To point out the nuances of life, on the other hand, demands time—and who has time, in our world of hustle and bustle? It requires that we listen to those who do not think like us, to understand the origins and the intricacies of their arguments. (“How painful,” the simplistic person will say.) It calls for our examination of the history of the processes about which we want to form an opinion. (“Really?” he will add.) Above all, when we begin to think in nuanced ways, we can encounter unpleasant surprises. We may discover, for example, that “our people” have not always been perfect and that “the others” were not always wrong! And so, because of nuance, the black and white narrative can become damaged, and that scares us. To think in nuanced ways reveals a reality full of ambiguities and ambivalences.
 
The truth, of course, is that a simplified world, however pleasant, will always be a mere caricature of the real world. The vision of those who never point at nuance can offer a semblance of comfort, but it is a myopic vision; and in the end, ignoring the nuance of things will always be an attempt, inevitably treacherous, to reduce complex phenomena for our convenience. Like it or not, life is complex, and the nuance, therefore, essential.
 
Without it, we have many possibilities of falling into ignorance: nuance is a potent antidote against fanaticism. In addition, a society that stops thinking about things with depth and subtlety becomes sick with shallowness, and will soon discover that it lacks the necessary tools to face its challenges, because no serious problem will ever be solved by denying its complexity.
 
To think in nuances, therefore, is not an option: it is an obligation.

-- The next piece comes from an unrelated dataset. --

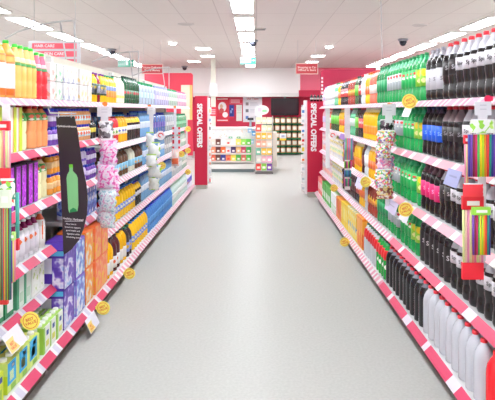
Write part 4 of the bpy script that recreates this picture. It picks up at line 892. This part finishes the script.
# red wall panels
a = world_at(144.5, 73, 17.5); b = world_at(192.7, 73, 17.5)
t = thing('wall_panel', 'plain bright red panel standing behind the water packs', 'panel', ((a.x+b.x)/2, 17.5, 0)); hw = (b.x-a.x)/2
MB().prism_y([(-hw,0),(hw,0),(hw,a.z-.05),(hw-.05,a.z),(-hw,a.z)], 0, .08).build('panel', P((220,60,84), .5), t)
MB().box(-hw, -.05, 0, hw, .12, .08).build('foot', P((190,188,186), .5), t)
a = world_at(181, 85, 17.2); b = world_at(192.3, 100, 17.2); t = thing('notice', 'cream notice with orange edge standing before the red panel', 'notice', ((a.x+b.x)/2, 17.2, 0)); hw = (b.x-a.x)/2
MB().box(-hw, 0, 1.2, hw, .02, a.z).build('board', P((240,226,206), .5), t); MB().box(hw-.08, -.004, 1.2, hw, 0, a.z).build('edge', P((244,190,110), .5), t); MB().box(-.03, 0, 0, .03, .02, 1.2).build('post', P((200,198,196), .4), t); MB().box(-.2, -.15, 0, .2, .15, .02).build('base', P((190,190,190), .4), t)
a = world_at(320.5, 69.5, 15.5); t = thing('wall_panel', 'dark magenta panel with rounded corner behind the cola side', 'panel', (a.x, 15.5, 0))
MB().prism_y([(0,0),(3.6,0),(3.6,a.z),(.12,a.z),(.03,a.z-.04),(0,a.z-.14)], 0, .1).build('panel', P((186,34,76), .5), t)
for k in range(9): MB().box(.02, -.006, 1.55+k*.1, .07, 0, 1.61+k*.1).build('ticket', P((240,225,230), .5), t)
MB().box(0, -.05, 0, 3.6, .15, .06).build('foot', P((190,188,186), .5), t)
for i, (px, py) in enumerate(((341,77.5),)):
    a = world_at(338.3, 77, 10.5)
# counter with snack rack
Y = 13.6; a = world_at(208, 127.5, Y); b = world_at(254.5, 172, Y); cxx = (a.x+b.x)/2; hw = (b.x-a.x)/2
t = thing('service_counter', 'white service counter faced with small packets at the end of the aisle', 'counter', (cxx, Y, 0))
spk = pattern('speckled_panel', [(240,238,238),(234,232,234),(240,214,200)], 26, stops=[0,.5,.9])
MB().box(-hw, 0, .06, hw, .7, a.z-.03).build('body', P((232,228,222), .5), t)
MB().box(-hw, -.03, a.z-.04, hw+.02, .72, a.z).build('worktop', P((238,236,234), .3), t)
MB().box(-hw+.04, -.01, .72, hw-.06, -.0, a.z-.06).build('front_panel', spk, t)
MB().box(-hw, -.1, .08, hw, 0, .2).build('step', P((238,236,232), .5), t)
MB().box(-hw+.02, -.08, 0, hw-.02, .6, .07).build('kick_plate', P((110,122,124), .5), t)
MB().box(hw+.0, .1, .1, hw+.55, .7, a.z-.12).build('side_return', P((226,216,204), .5), t)
PK = [(240,130,100),(120,60,50),(240,110,70),(236,236,236),(90,60,130),(240,200,90),(244,244,240),(110,200,90),(236,80,60),(60,70,150),(246,214,110),(100,190,90)]
for r_ in range(3):
    z = .26+r_*.19
    MB().box(-hw+.06, -.13, z-.02, hw-.06, -.0, z-.008).build('rack_shelf', P((216,208,200), .3), t)
    MB().box(-hw+.06, -.135, z-.02, hw-.06, -.13, z+.02).build('rack_lip', P((226,214,206), .2), t)
rowc = (((236,110,80),(110,66,56),(60,64,150),(240,130,90),(246,226,90),(90,190,80),(226,120,100),(90,200,80)),
        ((244,150,110),(120,60,60),(246,110,50),(238,236,236),(84,56,110),(240,190,130),(214,80,110),(80,190,90)),
        ((244,226,214),(110,60,50),(242,240,238),(246,232,226),(240,238,240),(248,226,110),(150,214,90),(100,200,70)))
for r_ in range(3):
    for k in range(8):
        z = .26+r_*.19; x = cxx-hw+.12+k*(2*hw-.2)/7.6+.0; c_ = rowc[r_][k]
        t2 = thing('snack_bag', '%s snack packet in the %s row of the counter rack, %s in line' % ('coloured', ('bottom','middle','top')[r_], ('first','second','third','fourth','fifth','sixth','seventh','last')[k]), 'packet', (x+.01, Y-.067, z-.006))
        MB().box(-.06, -.03, 0, .06, .03, .165).build('packet_body', P(c_, .35), t2)
        MB().box(-.025, -.032, .05, .03, -.03, .09).build('print', P((246,240,232) if k != 3 else (236,60,50), .4), t2)
for px in (230.5, 238.5):
    a2 = world_at(px, 137.5, Y-.05); t2 = thing('shelf_tag', 'small green tag above the counter rack, '+('by the column' if px < 235 else 'by the tower stand'), 'tag', (a2.x, Y-.035, a2.z))
    MB().box(-.045, 0, -.02, .045, .02, .02).build('tag_face', P((90,170,130), .5), t2); MB().box(-.02, -.002, -.008, .02, 0, .008).build('print', P((235,245,238), .5), t2)
# till things on the counter
c_ = world_at(250.5, 119, Y+.3); t = thing('card_terminal', 'black screen on a grey post standing on the service counter', 'till', (c_.x, Y+.3, world_at(0,127.5,13.6).z+.002))
zt = c_.z-t.location.z
MB().box(-.075, -.02, zt-.03, .075, .02, zt+.03).build('screen', P((44,44,50), .3), t); MB().tube([(0,0,0),(0,0,zt-.03)], .03, 10).build('post', P((150,166,176), .4), t); MB().lathe([(.09,0),(.08,.015)], 16).build('base', P((120,120,126), .4), t)
for i, (px, py, cc, wh) in enumerate(((250,131,(150,190,226),'pale blue packet'), (254,134,(60,150,210),'bright blue packet'), (252,142,(170,206,226),'light blue lower packet'))):
    q = world_at(px, py, Y-.06); t2 = thing('gum_packet', wh+' on the corner of the service counter', 'packet', (q.x, Y-.07, q.z-.04))
    MB().box(-.05, -.02, 0, .05, .035, .11).build('packet_body', P(cc, .4), t2); MB().box(-.03, -.022, .03, .03, -.02, .07).build('print', P((240,244,248), .4), t2)
# tower stand
Y = 13.2; q = world_at(262.5, 171, Y)
t = thing('display_tower', 'slim wire tower stand of snack packets before the counter', 'display stand', (q.x, Y, 0))
wm = P((190,188,188), .3)
MB().box(-.17, -.13, 0.01, .25, .16, .03).build('base', P((120,112,112), .4), t)
for x in (-.16, .24): MB().box(x-.01, .1, .03, x+.01, .12, 1.36).build('post', wm, t)
for r_ in range(7): MB().box(-.16, -.09, .075+r_*.182, .24, .11, .085+r_*.182).build('tier', wm, t)
s0 = world_at(261.8, 110, Y); n = 28
m = MB(); m.prism_y([(s0.x-q.x+.17*math.cos(2*PI*i/n), s0.z+.115*math.sin(2*PI*i/n)) for i in range(n)], .09, .1); hd = m.build('header_sign', P((244,238,240), .5), t)
m = MB(); m.box(s0.x-q.x-.1, .085, s0.z-.04, s0.x-q.x, .09, s0.z+.05, 0); m.box(s0.x-q.x+.01, .085, s0.z-.05, s0.x-q.x+.12, .09, s0.z+.01, 1); m.build('print', [P((246,200,214), .5), P((150,220,160), .5)], hd)
tw = (((236,70,60),(140,206,80),(120,70,170)), ((226,220,214),(236,180,190),(246,170,200)), ((120,190,160),(248,190,60),(246,200,80)), ((236,160,140),(240,180,150),(236,214,200)), ((250,170,60),(246,190,50),(240,190,120)), ((236,90,70),(226,226,190),(220,214,170)), ((238,230,190),(232,224,190),(236,230,200)))
for r_ in range(7):
    for k in range(3):
        x = q.x-.095+k*.128; t2 = thing('snack_bag', 'snack bag on tower stand, %s tier, %s' % (('lowest','second','third','fourth','fifth','sixth','top')[r_], ('by the counter','in the middle','by the jars')[k]), 'packet', (x, Y-.03, .087+r_*.182))
        MB().box(-.058, -.04, 0, .058, .04, .15).build('packet_body', P(tw[r_][k], .4), t2)
        MB().box(-.035, -.042, .04, .035, -.04, .09).build('print', P((248,240,226), .4), t2)
# jar shelving
Y = 18.6; a = world_at(263, 118, Y); b = world_at(303.5, 155, Y); W_ = b.x-a.x
t = thing('jar_rack', 'dark green rack of jars under the television', 'shelving', (a.x, Y, 0))
DG = P((40,120,74), .5)
MB().box(0, .34, 0, W_, .38, 1.24).build('back_panel', P((60,66,58), .6), t)
for r_ in range(5):
    MB().box(0, 0, .05+r_*.245, W_, .36, .075+r_*.245).build('shelf', DG, t)
for k in range(4): MB().box(k*(W_-.03)/3, .3, 0, k*(W_-.03)/3+.03, .36, 1.24).build('upright', DG, t)
nc = 7; dx = W_/nc
j0 = None
for r_ in range(5):
    for k in range(nc):
        if j0 is None:
            j0 = thing('coffee_jar', 'x', 'jar')
            MB().lathe([(.07,0),(.082,.01),(.082,.15),(.06,.175)], 14).build('jar_glass', P((226,150,84), .3), j0, True)
            MB().lathe([(.06,.175),(.064,.18),(.064,.2),(.055,.203)], 14).build('lid', P((50,140,84), .4), j0, True)
            mj = MB(); mj.add([(.084*math.cos(-PI/2+.9*(i/6-.5)*2), .084*math.sin(-PI/2+.9*(i/6-.5)*2), zz) for zz in (.03,.15) for i in range(7)], [(i,i+1,i+8,i+7) for i in range(6)]); mj.build('label_patch', P((250,246,232), .4), j0)
            o = j0
        else: o = dup(j0)
        o.location = (a.x+dx*(k+.5), Y+.12, .0765+r_*.245)
        o['label'] = 'brown jar, cream label, green lid, %s shelf of the jar rack' % ('bottom','second','third','fourth','top')[r_]
        o['group'] = 'jars on the %s shelf of the jar rack' % ('bottom','second','third','fourth','top')[r_]
s0 = world_at(283, 137.5, Y-.05); t = thing('price_sign', 'white price sign with yellow foot on the jar rack', 'sign', (s0.x, Y-.03, s0.z))
MB().box(-.11, 0, -.1, .11, .02, .13).build('board', P((240,240,246), .5), t); MB().box(-.11, -.003, -.1, .11, 0, -.03).build('yellow_foot', P((250,214,60), .5), t); MB().box(-.05, -.003, .02, .05, 0, .07).build('print', P((170,180,214), .5), t)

And it is an obligation, especially, for those in leadership. To have a political class which thinks in gross generalities is among the worst thing that can happen to a country, and the sad spectacle of presidents who play at governing from their twitter account is a mockery to its citizens. Today, unfortunately, the list of countries guided by political classes that despise the art of being nuanced seems to increase.
 
In this context, it seems to us that it is critical to applaud the nuance. We need a passionate commendation of the art of nuancing: yes, a commendation of this annoying, old fashioned, boring, uncomfortable—and absolutely essential— art, without which we would return to the Stone Age or the Inquisition. The desire to point to nuance characterized neither our prehistoric ancestors nor the fanatical and myopic defenders of orthodoxy.